The wine makers to look out for in Santorini, and those which are also available outside the island are Domaine Sigalas, Hatzidakis and Gaia – not to be mistaken for the wines of Italian wine giant Angelo Gaja.

Another white grape variety is Athiri which is also an indigenous, white variety. Athiri is an aromatic variety, of lower acidity than Assyrtiko and lower potential alcohol. This is also blended with Assyrtiko making a very interesting combination.

Among the reds is the lesser known though equally excellent Mavrotragano, a red variety indigenous to the island.  This grape came close to extinction but is again being grown by a number of wineries on the island. I can confirm that this wine has exceptional ageing potential. I have tasted a few 2004 over the years and still have a few in my cellar.

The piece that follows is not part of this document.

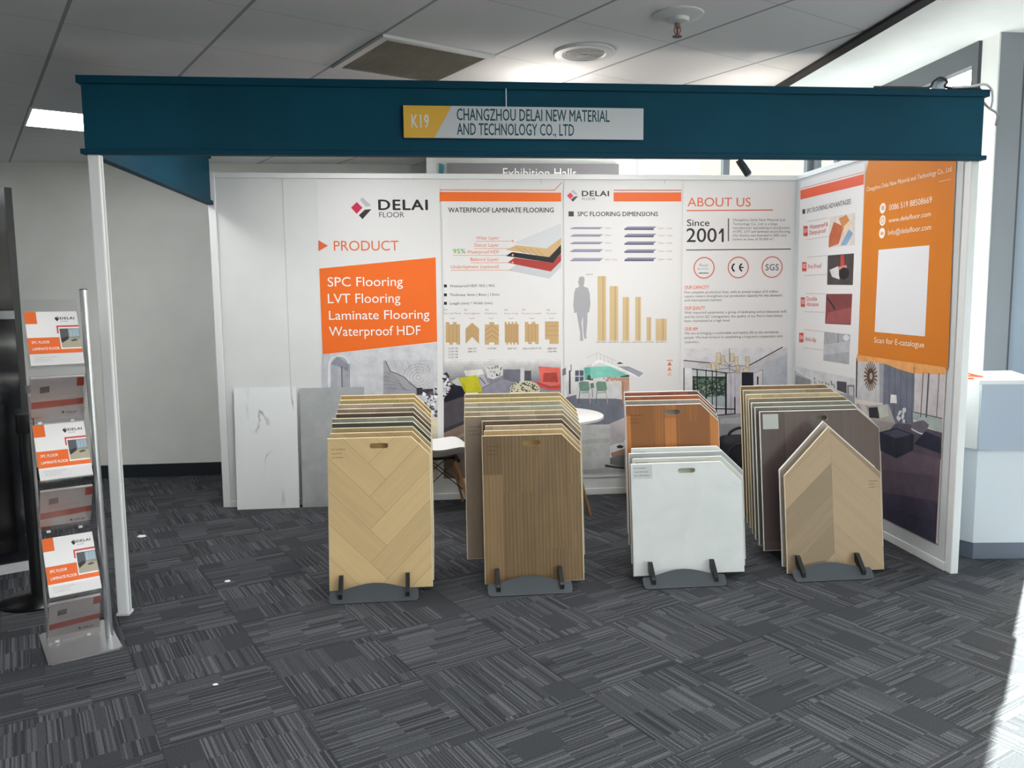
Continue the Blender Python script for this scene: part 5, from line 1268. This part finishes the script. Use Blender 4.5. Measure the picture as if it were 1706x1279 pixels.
# rightmost stack: two pointed chevron boards before seven dark boards
for i,(a,b,m_,nm) in enumerate([(1.965,2.540,w_chev,'light oak chevron'),(1.958,2.533,w_chev2,'greyish oak chevron')]):
    H=.822; board(4,i,a,b,4.195+.05*i,.012+.024*i,H,m_,EDGE if i==0 else EDGEW,('chevron',.17,.49,.93),'%s board with a pointed top, %s of the pair in the rightmost stack'%(nm,('front','rear')[i]),hole=False,peak=(.272,.272),text=[('SPC FLOORING',.50,.50,.055),('Code: RDTG',.50,.483,.028),('Size: 606*101',.50,.466,.038)] if i==0 else None)
S4=[(1.906,2.642,w_dark,'dark plum brown oak'),(1.898,2.645,w_dk2,'moss brown oak'),(1.896,2.645,w_dk3,'moss grey oak'),(1.898,2.635,w_dk4,'dark olive oak'),(1.902,2.618,w_dk5,'cream oak'),(1.904,2.600,w_dk6,'drab grey oak'),(1.906,2.587,w_dk7,'rusty brown oak')]
for j,(a,b,m_,nm) in enumerate(S4):
    H=.815; board(4,10+j,a,b,4.38+.05*j,.086+.0195*j,H,m_,EDGEW if j<3 else EDGE,('straight',.18,1.2),'%s sample board, %s of seven square-cut ones in the rightmost stack'%(nm,('front','second','third','fourth','fifth','sixth','last')[j]),ch=(.133,.115),text=code(H,1) if j else None,sticker=(.018,H-.105,.095,.088,'a9aaa6') if j==0 else None,tdark='2b2724')
# stands under the stacks
def stand(xa,xb,label,ri):
    t=thing('board_stand',label,'display stand',(xa,4.08,0),0,'low dark stands under the board stacks'); w=xb-xa
    n=14; top=[(w*(.09+.82*k/n),.048+.026*math.sin(PI*k/n)**1.3) for k in range(n+1)]; prof=[(.015,0),(w-.015,0),(w-.005,.004),(w,.014),(w,.04),(w-.006,.047)]+top[::-1]+[(.006,.047),(0,.04),(0,.014),(.005,.004)]
    bm=bmesh.new(); f=lambda p,o:(p[0],.004+p[1]*1.15+o,p[1]+.004)
    A=[bm.verts.new(f(p,0)) for p in prof]; B=[bm.verts.new((f(p,0)[0],f(p,0)[1]+.005,f(p,0)[2]-.004)) for p in prof]; m=len(prof)
    bm.faces.new(A); bm.faces.new(B[::-1])
    for i in range(m): bm.faces.new((A[i],A[(i+1)%m],B[(i+1)%m],B[i]))
    obj('front_plate',bm,M_CHAR,t)
    for x in (.056,w-.056): 
        bm=PR([(.022,.014),(.04,.02),(.108,.07),(.116,.118),(.098,.120),(.03,.055),(.022,.045)],0,x-.011,x+.011); obj('prong',bm,M_BLACK,t)
    for x in (.09,w-.09):
        bm=PR([(.03,0),(.62,0),(.62,ri[1]),(.125,ri[0]),(.05,.004)],0,x-.012,x+.012); obj('rail',bm,M_BLACK,t)
    obj('cross_bar',BX(.1,.3,.0,w-.1,.33,.02),M_BLACK,t)
stand(-.556,-.095,'dark grey display stand under the leftmost board stack',(.028,.205)); stand(.272,.726,'dark grey display stand under the second board stack',(.026,.203)); stand(1.116,1.577,'dark grey display stand under the stack of stone tiles',(.031,.205)); stand(1.962,2.422,'dark grey display stand under the pointed chevron boards',(.010,.19))
# ------------------------------------------------------------------ tiles leaning on the back wall
def leaning(name,label,x0,x1,h,m,e):
    bm=bmesh.new(); box(bm,0,-.008,0,x1-x0,0,h); o=obj(name,bm,m,loc=(x0,6.09,.0012),rot=(-math.asin(.066/h),0,0)); tag(o,label,'sample panel','large stone effect panels leaning on the back wall'); return o
leaning('stone_panel','white marble effect panel with thin grey veins leaning on the back wall',-1.478,-1.020,.918,stone_mat('marble','e9edec','f0f2f1',2.0,.4,'8d8f90'),0)
leaning('stone_panel','mottled grey concrete effect panel leaning behind the leftmost stack',-.997,-.515,.905,stone_mat('concrete','999d9d','b6b9b8',4.5,.5),0)
# ------------------------------------------------------------------ table and chairs
M_BEECH=W3('beech_leg','b58d66',.8,1.15)
def dowel(bm,a,b,r1,r2): tube(bm,[a,b],r1,12,r2=r2)
t=thing('round_table','small round white table with wooden legs behind the second stack','table',(.80,5.56,0))
obj('table_top',LA([(0,.745),(.392,.745),(.4,.741),(.4,.725),(.392,.72),(0,.72)],64),mat('eeeeec',.35),t,smooth=True)
for k in range(4):
    a=k*PI/2+.05; obj('leg',TB([(.315*math.cos(a),.315*math.sin(a),0),(.13*math.cos(a),.13*math.sin(a),.70)],.011,12,r2=.019),M_BEECH,t,smooth=True)
bm=bmesh.new()
for k in range(4):
    a=k*PI/2+.05; b=a+PI/2; tube(bm,[(.25*math.cos(a),.25*math.sin(a),.26),(.135*math.cos(b),.135*math.sin(b),.68)],.0035,8); tube(bm,[(.25*math.cos(b),.25*math.sin(b),.26),(.135*math.cos(a),.135*math.sin(a),.68)],.0035,8)
lathe(bm,[(0,.70),(.15,.70),(.15,.72),(0,.72)],24); obj('wire_brace',bm,M_BLACK,t)
def shell_chair(x,y,rz,label):
    t=thing('shell_chair',label,'chair',(x,y,0),rz,'white shell chairs with wooden legs')
    prof=[(.235,.408),(.238,.432),(.215,.455),(.16,.462),(.08,.452),(-.02,.438),(-.12,.445),(-.185,.49),(-.215,.57),(-.235,.67),(-.25,.76),(-.255,.80)]  # forward x, height
    wid=[.17,.19,.205,.22,.23,.235,.23,.225,.215,.20,.175,.13]
    bm=bmesh.new(); rows=[]; th=.011
    for lay in (0,1):
        g=[]
        for i,((px,pz),w) in enumerate(zip(prof,wid)):
            r=[]
            for k in range(9):
                s=-1+k/4; up=.085*abs(s)**2.4*(1 if 2<i<9 else .45)-.025*(1 if 1<i<7 else .4); fw=.05*abs(s)**2.2*(1 if i>6 else 0)
                r.append(bm.verts.new((px+fw-(th if lay and i>6 else 0),s*w,pz+(up if i<=7 else 0)-(th if lay and i<=7 else 0))))
            g.append(r)
        rows.append(g)
        for a,b in zip(g,g[1:]):
            for k in range(8): bm.faces.new((a[k],a[k+1],b[k+1],b[k]))
    A,B=rows
    for i in range(len(prof)-1):
        for k in (0,8): bm.faces.new((A[i][k],A[i+1][k],B[i+1][k],B[i][k]))
    for i in (0,len(prof)-1):
        for k in range(8): bm.faces.new((A[i][k],A[i][k+1],B[i][k+1],B[i][k]))
    s=obj('seat_shell',bm,mat('ecebe8',.35),t,smooth=True); md=s.modifiers.new('round','SUBSURF'); md.levels=1; md.render_levels=2
    for sx in (-1,1):
        for sy in (-1,1): obj('leg',TB([(sx*.20,sy*.205,0),(sx*.105,sy*.11,.385)],.0105,12,r2=.017),M_BEECH,t,smooth=True)
    bm=bmesh.new(); P=lambda sx,sy,h:(sx*(.20-.095*h/.405),sy*(.205-.095*h/.405),h)
    for a,b in (((-1,-1),(1,-1)),((1,-1),(1,1)),((1,1),(-1,1)),((-1,1),(-1,-1))): tube(bm,[P(*a,.17),P(*b,.395)],.0035,8); tube(bm,[P(*b,.17),P(*a,.395)],.0035,8)
    for sx in (-1,1): box(bm,sx*.12-.012,-.13,.378,sx*.12+.012,.13,.398)
    box(bm,-.13,-.012,.378,.13,.012,.398); obj('wire_brace',bm,M_BLACK,t)
shell_chair(.045,5.885,.12,'white shell chair half hidden between the leftmost and second stacks')
shell_chair(1.70,5.86,PI-.08,'white shell chair hidden behind the third stack, one splayed leg showing')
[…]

When in Santorini we visited the winery of Domaine Sigalas close to Oia. The wine tasting was exceptional in that you tasted the wines pretty much in the middle of the vineyards in a perfect setting. Despite being a small island, Sigalas produces around 300,000 bottles of wine annually and their wines are exported to many countries including Germany, France, Belgium, Austria, Holland, England, Cyprus, Switzerland, Hong-Kong, Shanghai, Sweden, Singapore, Australia, Brazil, USA and Canada.

We were told that the vines in Santorini are extremely old and have resisted to phylloxera (which is attributed to the fact that that the volcanic soil is well drained). This means that the vines did not need to be replaced during the epidemic of the late 19th century. What is interesting about the Santorini wines is that the vines are planted far apart to get as much exposure to dew as possible and they are often made in the shape of low-spiralling baskets, with the grapes hanging inside to protect them from the island wind.

My recommendation is to try the wines from Santorini if you come across them whether in your favourite wine store or a restaurant or wine bar. You will surely not to be disappointed. The white Assyrtiko might well be among the best wines you have tried in many years.